I would like to clasify the singularities of the function
$$ f(z) = \frac{1}{z^2+2z+1} $$
I tried to make the Laurent expansion on $ z = -1$, but at this point the function is not holomorphic and I do not know how to calculate the coefficents because it is not posible to use the Cauchy's Integral Formula for the derivatives on points where the function is not holomorphic.

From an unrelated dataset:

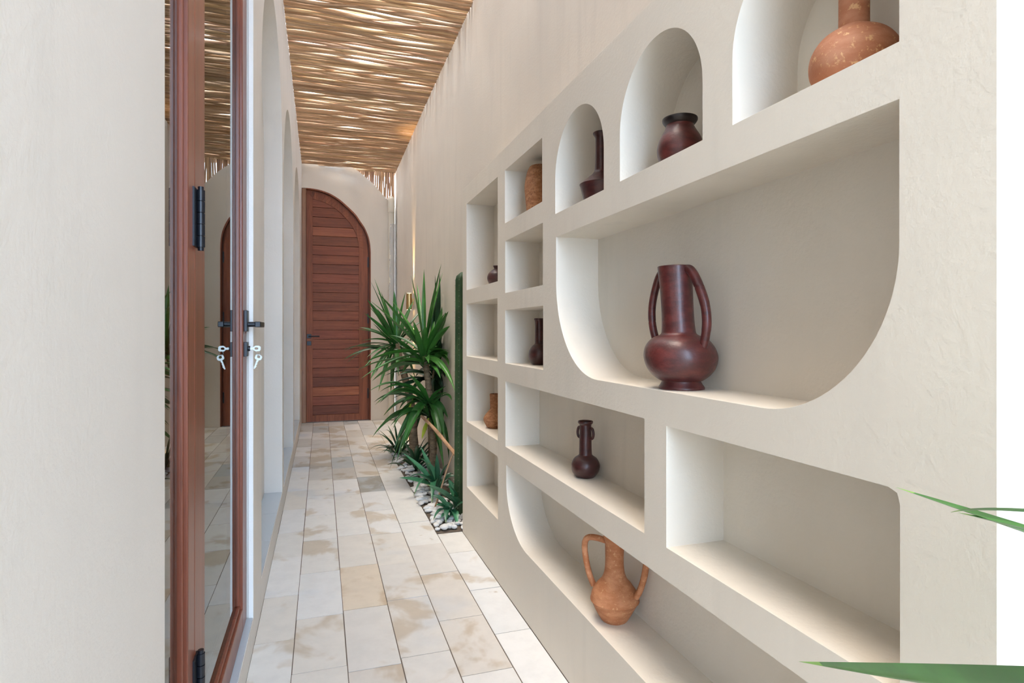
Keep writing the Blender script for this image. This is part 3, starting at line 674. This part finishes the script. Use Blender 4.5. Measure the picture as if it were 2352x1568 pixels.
for k in range(7):
    a = 2*math.pi*(k+0.5)/7
    for i in range(44):
        t = (i+0.5)/44*0.97; z = 1.40*t; r = 0.0465*(1-0.06*t); c0 = Vector((0.012*t+r*math.cos(a), r*math.sin(a)+0.03*t, z))
        for q in range(3):
            d = Vector((math.cos(a)+random.uniform(-.7, .7), math.sin(a)+random.uniform(-.7, .7), random.uniform(-.6, .6))).normalized()
            f.tube([c0, c0+d*0.006], [0.0007, 0.0002], 3)
f.build('spines', simple('spine', (0.42, 0.40, 0.30), 0.6), p, smooth=False)

# low strap-leaved plants
def low(u, v, y, tips, label, mat, w, extra, elen, bt=(1, 1, 1)):
    b = Vector((y*math.tan(math.atan((1350*math.sin(YAW)+(u-1176)*math.cos(YAW))/(1350*math.cos(YAW)-(u-1176)*math.sin(YAW)))), y, FZ+0.012)); b.x = min(b.x, 0.80)
    q = thing('agave' if mat != LFD else 'grass_clump', label, 'plant', b)
    foliage(b, b+Vector((0, 0, 0.03)), tips, 'foliage', mat, q, w=w, base_t=bt, droop=0.45, extra=extra, elen=elen, spread=(0.15, 1.2))
low(1004, 1120, 3.75, [(925, 1040, 3.9, .05), (966, 1025, 3.9, .035), (1003, 1042, 3.7, .035), (984, 1062, 3.8, .07), (917, 1097, 3.7, .05), (960, 1090, 3.5, .05), (992, 1158, 3.45, .05), (950, 1140, 3.5, .04)],
    'low blue-green strap-leaved agave in the middle of the pebbles', LFB, 0.045, 8, 0.22)
low(1056, 1172, 3.30, [(980, 1112, 3.4, .05), (990, 1120, 3.3, .06), (1047, 1074, 3.3, .04), (1030, 1100, 3.4, .05), (1035, 1140, 3.2, .05)],
    'low agave with long leaves at the foot of the cactus', LFB, 0.04, 6, 0.2, (0.85, 0.95, 0.9))
low(1035, 1178, 3.22, [(995, 1195, 3.15, .05), (1024, 1202, 3.08, .045), (1050, 1208, 3.1, .05), (1000, 1160, 3.2, .05)],
    'small drooping agave nearest the front of the planting bed', LFB, 0.04, 4, 0.15)
low(915, 1025, 5.0, [(868, 985, 5.1, .02), (876, 998, 5.0, .02), (884, 1022, 4.9, .02), (885, 1005, 5.0, .02), (890, 975, 5.2, .02), (930, 975, 5.0, .02)],
    'dark clump of arching grassy leaves at the bed edge nearest the arched door', LFD, 0.022, 34, 0.26, (1.1, 1.1, 1.1))
low(955, 1050, 4.45, [(925, 1010, 4.5, .03)], 'dark grassy clump at the foot of the yuccas', LFD, 0.03, 26, 0.24)

def stk(name, label, a, b, r, r2):
    a = Vector(a); b = Vector(b); f = MB()
    f.tube(spline([(0, 0, 0), (b-a)*0.35+Vector((0, 0, 0.01)), (b-a)*0.7, b-a], 6), [r+(r2-r)*i/18*(1+0.15*math.sin(i)) for i in range(19)], 9)
    o = f.build(name, STB, None, loc=tuple(a)); tagp(o, label, 'stick')
stk('broken_branch', 'thick broken pale branch leaning between the yucca trunk and the cactus', at(968, 955, 4.0), at(1064, 1062, 3.46), 0.010, 0.014)
stk('thin_stick', 'thin pale stick slanting down among the low leaves', at(1040, 1042, 3.36), at(998, 1168, 3.42), 0.004, 0.006)

# plant at the near right corner, its leaf tips reaching into the view
base = Vector((0.62, -0.12, FZ)); cr = Vector((0.43, 0.03, -0.13))
p = thing('yucca', 'bright green leaf tips of a yucca at the near right edge', 'plant', base)
MB().tube(spline([(0, 0, 0), (0.0, 0.0, 0.4), (-0.05, 0.05, 0.7), cr-base], 8), [0.03-0.0004*i for i in range(25)], 12).build('trunk', BRK, p, angle=80)
f = MB()
def through(P0, Pm, P2, w, k=1.0, fold=0.2, roll=0.0, wide=0.35):
    P0, Pm, P2 = Vector(P0), Vector(Pm), Vector(P2); ctl = 2*Pm-0.5*P0-0.5*P2
    f.blade(P0-base, ctl-base, P2-base, w, (0.85*k, 1.15*k, 0.9*k), n=26, fold=fold, roll=roll, tipcol=(5, 3, 2.2), wide=wide)
through((0.40, 0.04, -0.135), (0.526, 0.29, -0.160), (0.652, 0.525, -0.186), 0.022)
through((0.49, 0.03, -0.14), (0.569, 0.34, -0.308), (0.618, 0.64, -0.449), 0.060, 1.0, 0.15, 0.6)
through((0.42, 0.06, -0.09), (0.4777, 0.250, -0.122), (0.56, 0.396, -0.169), 0.016, 1.2)
through((0.42, 0.05, -0.12), (0.50, 0.255, -0.147), (0.575, 0.40, -0.172), 0.020, 1.4)
for k in range(16):
    a = random.uniform(math.radians(190), math.radians(350)); el = random.uniform(-0.1, 1.0); L = random.uniform(0.3, 0.45)
    d = Vector((math.cos(a)*math.cos(el), math.sin(a)*math.cos(el), math.sin(el)))
    e2 = cr+d*L; e2.x = min(e2.x, 0.83); m2 = cr+d*L*0.5+Vector((0, 0, 0.04)); m2.x = min(m2.x, 0.83)
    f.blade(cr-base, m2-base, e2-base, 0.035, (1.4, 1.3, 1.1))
f.build('foliage', LF, p, angle=180, recalc=False)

The formula says that if you have a function $f$, holomorphic on an open set $\Omega$, and $\bar{D}(c,R)\subset \Omega$, for all $z_0\in \Omega$ you have
$$ f^{(k} (z_0) = \frac{k!}{2\pi i}\int_{\partial D(c;r)} \frac{f(\zeta)}{(\zeta-z_0)^{k+1}}d\zeta $$
And the coefficients are given by $$ a_n = \frac{1}{2\pi i}\int_{\gamma_r} \frac{f(\zeta)}{(\zeta+1)^{k+1}}d\zeta $$ where $\gamma_r$ is the disc $\gamma_r(t) = c + r\exp{it}$ with $ r>0$. Note that $f$ is holomorphic on $\mathbb C\backslash{\{-1\}}$.
Thanks.
Note $z^2+2z+1=(z+1)^2$. So $$f(z)=\frac{1}{(z+1)^2}$$ This is the Laurent series expansion about $z=-1$. I.e. if $f(z)=\sum_{-\infty}^\infty a_n (z+1)^n$, then $$a_n=\begin{cases}1&n=-2\\0&\text{else}\end{cases}$$ Can you now classify the singularity?